Necheles speculated about Daniels’ reasoning behind her willingness to tell her story in 2016 rather than years earlier.

“You were looking to extort money from President Trump,” Necheles said, per The Associated Press.

“False,” Daniels responded.

“Well, that’s what you did,” Necheles said.

“False,” Daniels said again. “I was a very different and much braver person in 2016 than I was in 2011. And Donald Trump was not just a guy on television, he was running for president.”

In another similar exchange, Necheles further questioned why Daniels would share her story even though she was supposedly in fear after being threatened by a stranger to keep silent in 2011.

“I was terrified,” Daniels said, per CNN. “‘I just had to change my tactic because it was a new ballgame’ now that Trump was a presidential candidate,” she added.

“The truth is you saw that opportunity to make money,” Necheles said.

Daniels responded, “I saw the opportunity to get the story out. I didn’t put a price tag on it.”
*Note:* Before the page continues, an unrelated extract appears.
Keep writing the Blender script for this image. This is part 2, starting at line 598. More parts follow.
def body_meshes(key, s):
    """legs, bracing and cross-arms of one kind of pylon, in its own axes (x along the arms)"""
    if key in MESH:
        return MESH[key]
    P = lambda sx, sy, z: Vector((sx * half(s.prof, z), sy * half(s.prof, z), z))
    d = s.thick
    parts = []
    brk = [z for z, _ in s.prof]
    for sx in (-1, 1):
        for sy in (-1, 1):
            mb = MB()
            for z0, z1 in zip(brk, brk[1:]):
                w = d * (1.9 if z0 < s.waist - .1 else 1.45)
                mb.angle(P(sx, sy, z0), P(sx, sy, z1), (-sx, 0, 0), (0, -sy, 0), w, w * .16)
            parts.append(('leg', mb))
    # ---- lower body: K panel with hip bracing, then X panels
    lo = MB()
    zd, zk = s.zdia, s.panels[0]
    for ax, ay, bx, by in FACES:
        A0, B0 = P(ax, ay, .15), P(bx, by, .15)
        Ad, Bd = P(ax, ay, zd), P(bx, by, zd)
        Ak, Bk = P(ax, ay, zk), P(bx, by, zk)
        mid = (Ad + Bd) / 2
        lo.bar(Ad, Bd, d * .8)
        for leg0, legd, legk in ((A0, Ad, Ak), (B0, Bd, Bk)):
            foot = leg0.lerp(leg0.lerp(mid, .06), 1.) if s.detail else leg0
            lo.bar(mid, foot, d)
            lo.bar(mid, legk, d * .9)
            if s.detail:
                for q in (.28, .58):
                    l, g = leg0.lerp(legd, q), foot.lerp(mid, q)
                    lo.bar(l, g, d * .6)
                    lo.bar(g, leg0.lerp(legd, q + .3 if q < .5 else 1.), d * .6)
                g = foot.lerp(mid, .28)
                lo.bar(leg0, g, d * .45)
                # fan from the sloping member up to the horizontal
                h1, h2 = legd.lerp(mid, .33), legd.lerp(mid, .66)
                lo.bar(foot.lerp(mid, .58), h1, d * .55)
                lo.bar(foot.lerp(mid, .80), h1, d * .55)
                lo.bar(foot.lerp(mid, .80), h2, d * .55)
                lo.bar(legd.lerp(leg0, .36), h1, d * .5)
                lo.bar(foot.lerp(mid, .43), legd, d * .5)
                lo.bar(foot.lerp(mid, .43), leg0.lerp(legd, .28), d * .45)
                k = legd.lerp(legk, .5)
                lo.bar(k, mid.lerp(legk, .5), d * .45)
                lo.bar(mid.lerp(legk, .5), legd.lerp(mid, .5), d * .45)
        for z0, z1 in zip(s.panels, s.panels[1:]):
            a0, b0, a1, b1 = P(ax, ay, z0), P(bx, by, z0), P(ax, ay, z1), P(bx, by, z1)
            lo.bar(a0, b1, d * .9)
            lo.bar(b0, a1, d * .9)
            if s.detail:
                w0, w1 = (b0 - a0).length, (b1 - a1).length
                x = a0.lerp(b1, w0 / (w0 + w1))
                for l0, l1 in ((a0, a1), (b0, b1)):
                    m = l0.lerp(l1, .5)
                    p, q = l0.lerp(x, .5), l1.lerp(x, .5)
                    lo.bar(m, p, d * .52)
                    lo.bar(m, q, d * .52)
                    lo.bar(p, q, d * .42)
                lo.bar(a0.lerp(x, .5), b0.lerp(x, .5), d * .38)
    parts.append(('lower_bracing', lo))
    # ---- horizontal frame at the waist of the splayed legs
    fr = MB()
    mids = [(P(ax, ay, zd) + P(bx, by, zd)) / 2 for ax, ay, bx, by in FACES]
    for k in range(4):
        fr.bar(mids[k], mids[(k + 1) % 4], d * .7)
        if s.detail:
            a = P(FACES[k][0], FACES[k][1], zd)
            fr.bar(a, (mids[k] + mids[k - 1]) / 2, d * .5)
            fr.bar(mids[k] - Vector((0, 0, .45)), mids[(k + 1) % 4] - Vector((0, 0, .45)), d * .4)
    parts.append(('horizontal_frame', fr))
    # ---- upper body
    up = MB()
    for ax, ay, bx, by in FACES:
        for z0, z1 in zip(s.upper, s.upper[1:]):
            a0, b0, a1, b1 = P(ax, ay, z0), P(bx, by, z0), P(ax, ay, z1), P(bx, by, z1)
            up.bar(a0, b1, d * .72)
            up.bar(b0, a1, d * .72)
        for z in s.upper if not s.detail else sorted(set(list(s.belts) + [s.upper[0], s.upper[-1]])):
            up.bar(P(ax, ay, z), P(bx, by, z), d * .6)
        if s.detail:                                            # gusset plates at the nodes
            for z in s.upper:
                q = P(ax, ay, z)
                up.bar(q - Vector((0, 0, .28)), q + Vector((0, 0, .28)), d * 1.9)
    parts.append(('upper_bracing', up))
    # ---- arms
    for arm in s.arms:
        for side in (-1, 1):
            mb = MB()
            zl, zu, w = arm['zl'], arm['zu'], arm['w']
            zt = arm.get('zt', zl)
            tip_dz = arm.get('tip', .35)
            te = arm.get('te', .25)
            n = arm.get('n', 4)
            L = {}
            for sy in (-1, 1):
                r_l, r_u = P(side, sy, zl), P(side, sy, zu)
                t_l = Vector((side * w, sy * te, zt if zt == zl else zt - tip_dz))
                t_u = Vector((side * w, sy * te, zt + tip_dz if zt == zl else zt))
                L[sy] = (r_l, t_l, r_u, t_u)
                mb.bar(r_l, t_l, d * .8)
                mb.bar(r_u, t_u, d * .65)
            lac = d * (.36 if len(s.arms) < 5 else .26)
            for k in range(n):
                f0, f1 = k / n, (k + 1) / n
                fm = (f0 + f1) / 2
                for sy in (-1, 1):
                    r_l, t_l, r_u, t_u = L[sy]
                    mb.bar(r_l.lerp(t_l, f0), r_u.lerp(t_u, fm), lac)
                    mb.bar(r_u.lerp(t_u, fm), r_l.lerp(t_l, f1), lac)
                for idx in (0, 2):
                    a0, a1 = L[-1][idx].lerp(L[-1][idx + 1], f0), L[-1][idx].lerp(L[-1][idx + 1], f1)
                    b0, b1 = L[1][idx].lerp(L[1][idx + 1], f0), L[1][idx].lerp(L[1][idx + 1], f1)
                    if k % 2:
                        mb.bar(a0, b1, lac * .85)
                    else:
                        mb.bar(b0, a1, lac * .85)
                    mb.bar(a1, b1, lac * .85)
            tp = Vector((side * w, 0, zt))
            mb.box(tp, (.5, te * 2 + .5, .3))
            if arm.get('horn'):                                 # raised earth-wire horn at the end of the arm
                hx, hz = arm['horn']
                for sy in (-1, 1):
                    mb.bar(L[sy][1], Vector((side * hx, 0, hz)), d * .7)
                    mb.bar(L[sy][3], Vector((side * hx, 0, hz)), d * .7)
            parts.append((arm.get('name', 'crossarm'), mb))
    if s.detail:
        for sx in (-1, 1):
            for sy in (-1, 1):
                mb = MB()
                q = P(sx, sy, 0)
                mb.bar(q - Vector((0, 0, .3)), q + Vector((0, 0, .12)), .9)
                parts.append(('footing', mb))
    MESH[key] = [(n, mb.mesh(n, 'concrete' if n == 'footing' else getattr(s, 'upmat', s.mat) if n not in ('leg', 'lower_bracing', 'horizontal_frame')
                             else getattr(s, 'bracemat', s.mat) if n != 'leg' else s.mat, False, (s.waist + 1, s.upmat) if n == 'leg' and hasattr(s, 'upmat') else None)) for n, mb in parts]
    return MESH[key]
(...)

According to CNN, the defense showed jurors text messages between Gina Rodriguez, Daniels’ manager at the time, and National Enquirer editor Dylan Howard in June of 2016:

“I thought she denounced it previously,” Howard texted. To which Rodriguez responded, “She said she will do it under 2 conditions. She doesn’t want to go on record about it but will tell the story through a source. She’s had sex with him. She wants 100k.”

Necheles then asked if these messages proved she was trying to sell her story. “I was pushing, I wanted to tell my story, yes,” Daniels said.

The jury was dismissed following her nearly four-hour testimony. Daniels will continue to be cross-examined when court continues on Thursday.